L’étude révèle aussi que les anciens avocats ont plus tendance à rejoindre des grandes entreprises. « Pour les entreprises totalisant plus de 10 milliards d’euros de CA annuel, la proportion d’avocats parmi les juristes est de 28 %, (+6 points que la moyenne des entreprises). Cette proportion tombe à 17 % (-6 points que la moyenne) dans les entreprises de taille intermédiaire dont le CA est compris entre 1 et 10 millions d’euros », est-il précisé. Dans tous les cas, le diplôme du barreau est un gage pour accéder à davantage de responsabilités. 31 % des directeurs juridiques déclarent être titulaires du CAPA. Et le nombre d’années passées en cabinet est également un point important. « Les chiffres de l’étude montrent qu’entre 3 et 15 ans de pratique d’avocat, la fonction occupée est plutôt celle de directrice/directeur juridique ; tandis qu’entre 1 et 3 années de pratique d’avocat, la fonction est plutôt celle de responsable juridique » indique l’étude.
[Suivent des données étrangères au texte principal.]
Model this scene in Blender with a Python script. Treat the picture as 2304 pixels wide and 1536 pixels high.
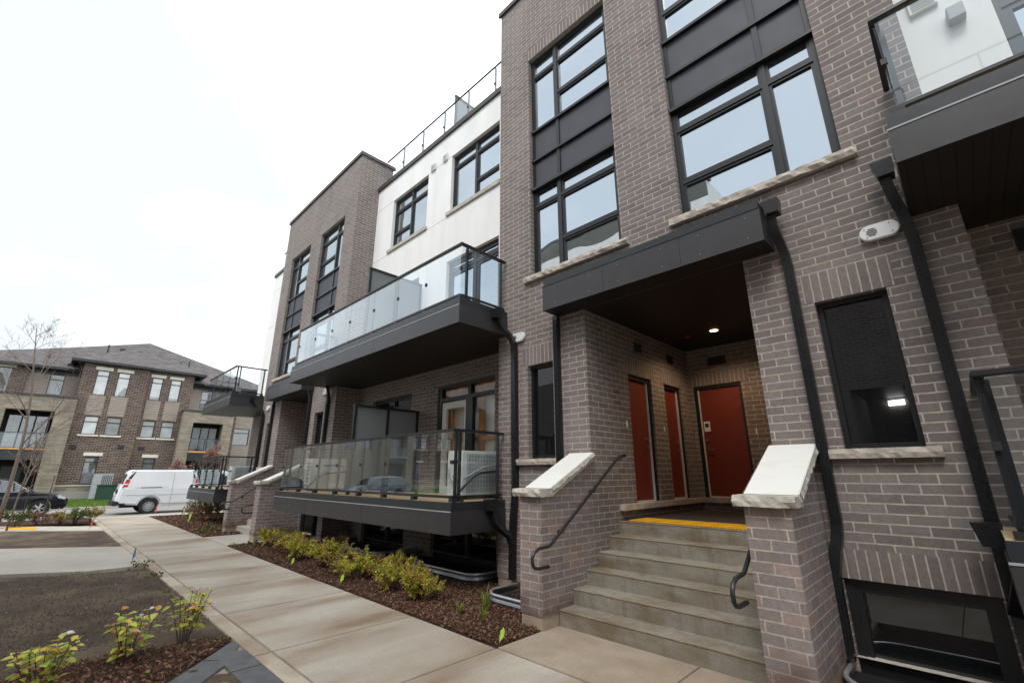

Des rémunérations en hausse

Durant les quatre dernières années, les rémunérations des professions du droit dans l’entreprise ont connu une augmentation. Globalement, la moyenne de la rémunération des juristes en France en 2019 est de 78 512 €, contre 67 791 € en 2015 (+10 721 €, une progression de 16 % en 4 ans). Le salaire médian des juristes a pour sa part augmenté de 8 % en 4 ans passant de 59 000 € en 2015 à 64 000 € en 2019. La hausse est néanmoins plus importante pour les postes à responsabilité (Cf. graphique ci-dessous).
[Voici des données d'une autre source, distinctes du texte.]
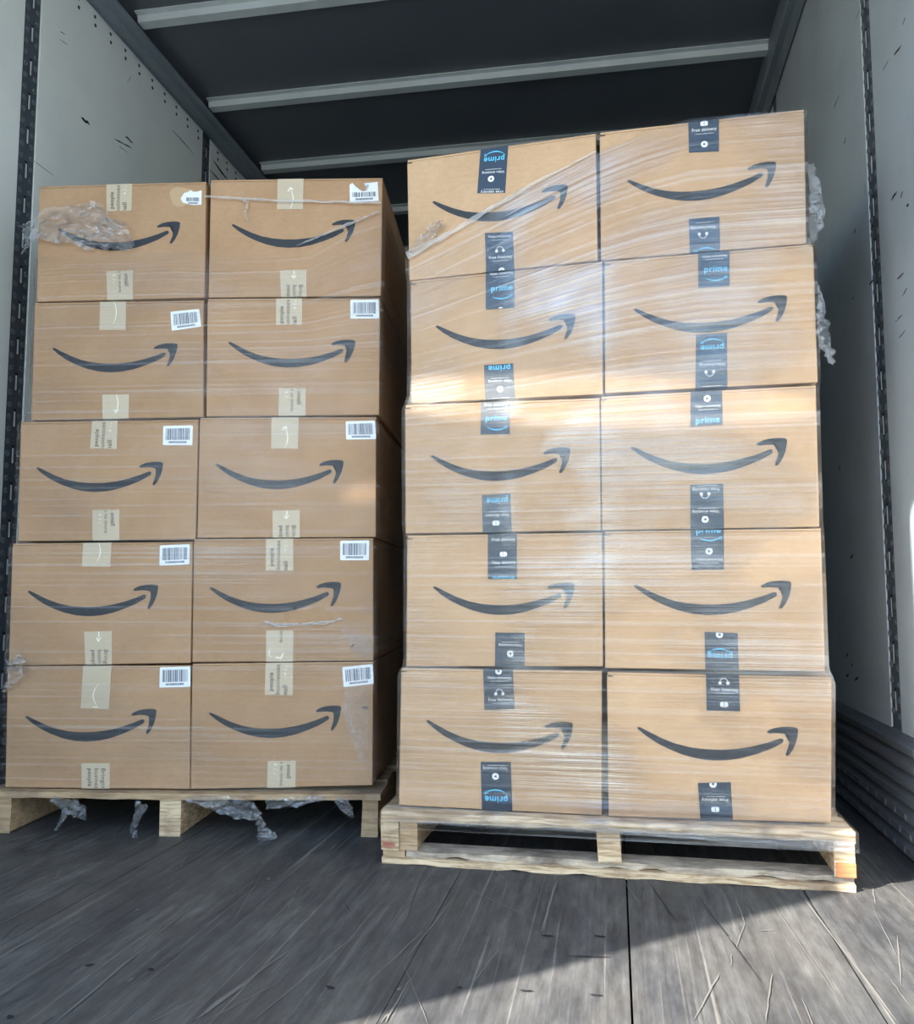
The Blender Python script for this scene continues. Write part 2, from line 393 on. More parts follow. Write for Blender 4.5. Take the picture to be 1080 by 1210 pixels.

Un directeur juridique touche en moyenne 129 321 € de salaire fixe, contre 110 260 € en 2015 (+ 17 %). Un juriste perçoit quant à lui 50 731 € en moyenne, contre 50 113 € il y a quatre ans. Ces niveaux de rémunération satisfont les interrogés à 51 % (+19 points en quatre ans). Là où dans les années 2010, les juristes ont bataillé pour trouver leur juste place au sein de l’entreprise, pour s’imposer dans le traitement des questions stratégiques, et pour se faire rémunérer à leur juste valeur, on sent tout de même que certaines barrières sont désormais levées. Quatre juristes sur cinq ont même été augmentés durant les douze derniers mois. Dans les grandes entreprises, l’augmentation dépend de critères « objectifs » basés sur des indicateurs de performance (pour 37 % des cas), tandis que les plus petites entreprises, il s’agit d’abord de critères discrétionnaires. Bien sûr ces données n’ont rien à voir avec le statut professionnel d’homme de droit, mais plutôt avec l’organisation interne de la société. Dans tous les cas, la gratification pour les efforts fournis est donc notable.

En 2019, 82 % des juristes ont même reçu une part variable (bonus, prime, treizième mois…). Deux juristes sur trois déclarent bénéficier d’un ou plusieurs avantages annexes à leur salaire permettant de rendre leurs packages plus attractifs. Ainsi les directeurs juridiques bénéficient de deux à trois avantages en nature en moyenne : smartphone (76 %), voiture de fonction (58 %), stock-options (27 %) ou retraite surcomplémentaire (18 %). Si 73 % des responsables juridiques indiquent recevoir des annexes au salaire, il s’agit en moyenne d’une seule annexe, principalement d’un smartphone et 11 % reçoivent des stock-options.